When people make a renderer using a graphics API such as Vulkan a common thing to do is to hash the pipeline object state so that you reuse the one already created instead of unnecessarily creating a new one if an identical one already exists. Hashing, although ideally they should yield different values for different byte/data arrays, are not guaranteed to be free of collisions, so that two different sets of bytes can yield the same hash value. Comparing the two byte arrays directly does not allow for a false positive in ensuring the data is identical. When sending data from one location to another, say over the internet, it's not possible to compare with the original/source data because you don't have it, however when creating a renderer and comparing two pipeline states you do have both sets of data, so why isn't it better to do a memory comparison instead of hashing?
The main optimization is finding the matching pipeline, not the cost of a single memory compare.
If you rely on linear memory compares then you need to search through the whole list of available pipelines to find the pipeline that matches the current state. This is an O(num_of_pipelines) list search, with an O(sizeof_pipeline) memory compare per comparison. So total complexity is O(num_pipelines) * O(sizeof_pipeline).

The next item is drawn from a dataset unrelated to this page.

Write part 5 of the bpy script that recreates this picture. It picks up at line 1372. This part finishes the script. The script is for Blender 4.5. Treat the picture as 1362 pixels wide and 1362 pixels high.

With a hash-map you pay O(sizeof_pipeline) cost to generate the initial hash, but with a good hash and hash map data structure you should get close to an O(1) lookup (if you have a good hash function and enough root bins). So cost is one hash generation and one comparison unless you have collisions, so "big O" cost is O(sizeof_pipeline).
Given the number of states and shaders for a game is finite it's also often possible to prove that collisions won't happen for your game content set, so you can even avoid the actual byte-by-byte compare on hit most of the time.